Asked about the secret directive, Brown said under questioning from Amador that the directive was basically made moot in 1992 when Rudin rewrote his entire trust. He never specifically reactivated the directive, which sat in a vault apart from the original trust papers, Brown said.

By pointing out that the directive was not legally binding, the defense hopes to take a little air out of the prosecution's balloon. During opening statements in late February, prosecutors said they would prove that Margaret Rudin had the motive, means and opportunity to kill her philandering husband and live on the more than $6 million she stood to inherit.

In addition to establishing that Ron Rudin thought his wife capable of murder, prosecutors called Brown to testify about Margaret Rudin's great interest in the administration of his trust during the 33 days between his disappearance and the discovery of his charred, decapitated body near Lake Mohave. Rudin had been shot at least four times in the head with a .22-caliber handgun.

Testifying Tuesday afternoon, Las Vegas police crime scene analyst Monty Spoor said there was no blood detected in Ron Rudin's black Cadillac, which was found parked and locked behind a strip club four days after the businessman disappeared. Fingerprints were lifted from the interior of the dirty vehicle, but they were not compared to any known prints, Spoor said.

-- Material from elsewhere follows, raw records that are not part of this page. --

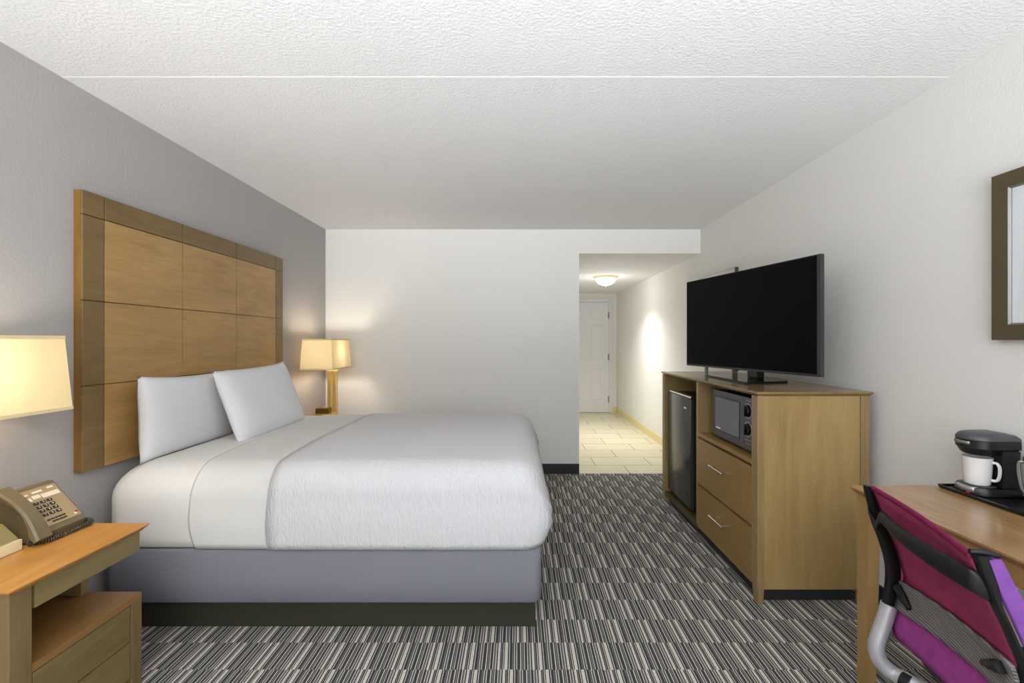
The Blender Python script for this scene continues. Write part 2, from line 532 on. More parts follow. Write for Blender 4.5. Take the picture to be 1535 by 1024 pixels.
# ------------------------------------------------------------------ hall ceiling light
lx, ly = 1.19, 6.2
cl = thing('ceiling_light', 'lit frosted dome light on the hall ceiling', 'ceiling light', (lx, ly, HZ))
MB().lathe([(0.0, 0), (0.165, 0), (0.168, -0.008), (0.155, -0.022), (0.14, -0.03), (0, -0.03)], (lx, ly, HZ)).build('rim', M['cream'], cl, smooth=True)
MB().lathe([(0.138, -0.028), (0.135, -0.045), (0.12, -0.075), (0.09, -0.1), (0.05, -0.115), (0.0, -0.12)], (lx, ly, HZ)).build('glass_dome', M['glow'], cl, smooth=True)
MB().lathe([(0.0, -0.116), (0.012, -0.119), (0.012, -0.126), (0.006, -0.134), (0.0, -0.138)], (lx, ly, HZ), 12).build('finial', M['cream'], cl, smooth=True)
point_light('hall_lamp_light', (lx, ly, HZ - 0.24), 4, (1.0, 0.985, 0.96), 0.13)
sd = bpy.data.lights.new('hall_lamp_downlight', 'AREA'); sd.shape = 'DISK'; sd.size = 0.27; sd.spread = math.radians(125); sd.energy = 13; sd.color = (1.0, 0.985, 0.96)
so = bpy.data.objects.new('hall_lamp_downlight', sd); COL.objects.link(so); so.location = (lx, ly, HZ - 0.142)

# ------------------------------------------------------------------ headboard
hb = thing('headboard', 'tall square panelled wooden headboard on the grey wall behind the bed', 'headboard', (XL, 2.81, 0.755))
box(XL + 0.001, XL + 0.030, 1.971, 3.647, 0.755, 1.983).build('backing_board', M['edge'], hb)
ys = [1.971, 2.076, 2.559, 3.047, 3.537, 3.647]; zs = [0.755, 1.129, 1.504, 1.878, 1.983]
g = 0.002
for i in range(5):
    for j in range(4):
        border = i in (0, 4) or j == 3
        y0, y1 = ys[i] + (g if i else 0), ys[i + 1] - (g if i < 4 else 0)
        q = box(XL + 0.030, XL + 0.040, y0, y1, zs[j] + (g if j else 0), zs[j + 1] - (g if j < 3 else 0), bev=0.0008, seg=1)
        q.build('border_panel' if border else 'panel', M['border'] if border else M['panel'], hb)

# ------------------------------------------------------------------ bed
BX0, BX1, BY0, BY1 = -1.875, 0.105, 2.037, 3.583
BT = 0.772


def rrect(x0, x1, y0, y1, r, n=8):
    out = []
    for cx, cy, a0 in ((x1 - r, y0 + r, -PI / 2), (x1 - r, y1 - r, 0), (x0 + r, y1 - r, PI / 2), (x0 + r, y0 + r, PI)):
        for k in range(n + 1):
            a = a0 + PI / 2 * k / n
            out.append((cx + r * math.cos(a), cy + r * math.sin(a)))
    return out


def rounded_slab(levels, x0, x1, y0, y1, r):
    m = MB(); rows = []
    for ins, z in levels:
        rr = max(r - ins * 0.3, 0.01)
        rows.append([(u, v, z) for u, v in rrect(x0 + ins, x1 - ins, y0 + ins, y1 - ins, rr)])
    return m.grid(rows, close_u=True, cap0=True, cap1=True)


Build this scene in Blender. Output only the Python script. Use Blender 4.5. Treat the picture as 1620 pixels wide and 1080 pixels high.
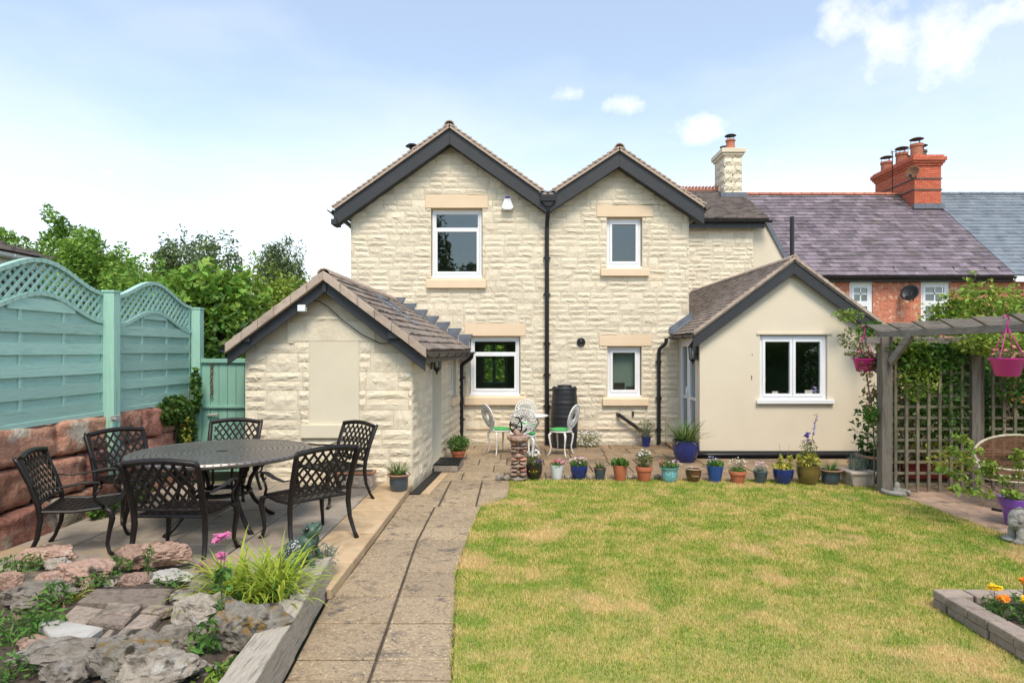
import bpy, bmesh, math, random
import numpy as np
from mathutils import Vector, Matrix, noise as mnoise

random.seed(7)
rng = np.random.default_rng(7)
for o in list(bpy.data.objects):
    bpy.data.objects.remove(o, do_unlink=True)
S = bpy.context.scene
COL = S.collection
R = math.radians

# ------------------------------------------------------------------ camera, sky, sun, exposure
F, CX, CY, EYE = 1000.0, 815.0, 556.0, 1.8
cam_d = bpy.data.cameras.new('camera')
cam = bpy.data.objects.new('camera', cam_d)
COL.objects.link(cam)
cam.location = (0, 0, EYE)
cam.rotation_euler = (R(90), 0, 0)
cam_d.sensor_width = 36
cam_d.lens = F / 1620 * 36
cam_d.shift_x = -5 / 1620
cam_d.shift_y = 16 / 1620
cam_d.clip_start = 0.05
cam_d.clip_end = 2000
S.camera = cam

SUN_EL, SUN_AZ = R(56), R(171)     # azimuth measured clockwise from +Y; a veiled sun high behind the camera
world = bpy.data.worlds.new('World')
S.world = world
world.use_nodes = True
wn, wl = world.node_tree.nodes, world.node_tree.links
wn.clear()
w_out = wn.new('ShaderNodeOutputWorld')
w_bg = wn.new('ShaderNodeBackground')
w_bg.inputs['Strength'].default_value = 0.15
sky = wn.new('ShaderNodeTexSky')
sky.sky_type = 'NISHITA'
sky.sun_disc = False
sky.sun_elevation = SUN_EL
sky.sun_rotation = SUN_AZ
sky.air_density = 0.9
sky.dust_density = 1.2
sky.ozone_density = 0.35
def wmath(op, a, b=None, c=None):
    n = wn.new('ShaderNodeMath'); n.operation = op
    for i, v in enumerate((a, b, c)):
        if v is None: continue
        if isinstance(v, (int, float)): n.inputs[i].default_value = v
        else: wl.new(v, n.inputs[i])
    return n.outputs[0]
tc = wn.new('ShaderNodeTexCoord')
sp = wn.new('ShaderNodeSeparateXYZ'); wl.new(tc.outputs['Generated'], sp.inputs[0])
nz = wn.new('ShaderNodeTexNoise'); nz.inputs['Scale'].default_value = 19
nz.inputs['Detail'].default_value = 8; nz.inputs['Roughness'].default_value = 0.6
wl.new(tc.outputs['Generated'], nz.inputs['Vector'])
nz2 = wn.new('ShaderNodeTexNoise'); nz2.inputs['Scale'].default_value = 1.7
nz2.inputs['Detail'].default_value = 6; nz2.inputs['Roughness'].default_value = 0.55
mp = wn.new('ShaderNodeMapping'); mp.inputs['Scale'].default_value = (1, 1, 2.6)
wl.new(tc.outputs['Generated'], mp.inputs['Vector']); wl.new(mp.outputs[0], nz2.inputs['Vector'])
# high thin veil that thickens towards the horizon, all the way round
el = wmath('MAXIMUM', sp.outputs['Z'], 0.0)
veil = wmath('POWER', wmath('SUBTRACT', 1.0, wmath('MINIMUM', el, 1.0)), 3.4)
veil = wmath('MULTIPLY_ADD', veil, 0.86, wmath('MULTIPLY', wmath('SUBTRACT', nz2.outputs[0], 0.40), 0.7))
veil = wmath('MINIMUM', wmath('MAXIMUM', veil, 0.22), 0.97)
# a few cumulus puffs, each a direction with a soft noisy edge
def puff(px, py, rx, ry):
    d = Vector(((px - CX) / F, 1.0, (CY - py) / F)).normalized()
    dx = wmath('SUBTRACT', sp.outputs['X'], d.x); dz = wmath('SUBTRACT', sp.outputs['Z'], d.z)
    a = wmath('POWER', wmath('ABSOLUTE', wmath('DIVIDE', dx, rx)), 2.0)
    b = wmath('POWER', wmath('ABSOLUTE', wmath('DIVIDE', dz, ry)), 2.0)
    q = wmath('SUBTRACT', 1.25, wmath('ADD', a, b))
    q = wmath('ADD', q, wmath('MULTIPLY', wmath('SUBTRACT', nz.outputs[0], 0.5), 3.4))
    front = wmath('GREATER_THAN', sp.outputs['Y'], 0.0)
    return wmath('MULTIPLY', wmath('MINIMUM', wmath('MAXIMUM', wmath('MULTIPLY', q, 0.42), 0.0), 1.0), front)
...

No firearms were found, but police recovered three sets of keys, a pair of sunglasses and a man's jacket, long-sleeved shirt and slacks, Spoor said.

Also called to the stand in the afternoon was Maria Flores, who cleaned the Rudin's two-bedroom home every other Tuesday from August 1992 to January 1995.

Aided by a Spanish interpreter, Flores said that she regularly washed bloody handkerchiefs that she found in the master bathroom of the house. The blood on the handkerchiefs seemed to indicate that someone suffered from nosebleeds, Flores said during questioning by Guymon, the prosecutor.

Flores also testified that the Rudin's beige master bedroom rug was replaced by a blue one at some time between Ron Rudin's disappearance and the discovery of his body. An upcoming witness, Augustine Lovato, is expected to testify that he removed beige carpet with a dark stain and foul odor at Margaret Rudin's direction.

Prosecutors will argue that the stain was Ron Rudin's blood and that Margaret Rudin redecorated the master bedroom in an attempt to cover up the killing. Flores and two Las Vegas police detectives, however, testified today that they were in the house within days of the victim's disappearance and did not notice any major stains or smell any foul odor.

Guymon encountered a bit of difficulty with Flores, his witness, when she made statements about occasionally having to clean blood on master bedroom sheets. No such testimony was offered during the 1997 grand jury proceeding that led to Rudin's indictment.

Guymon asked Flores if she liked Margaret Rudin so much that she would not want to see her get into any trouble.

"I think she was a good wife. It's sad to see her in the situation she is in," Flores responded.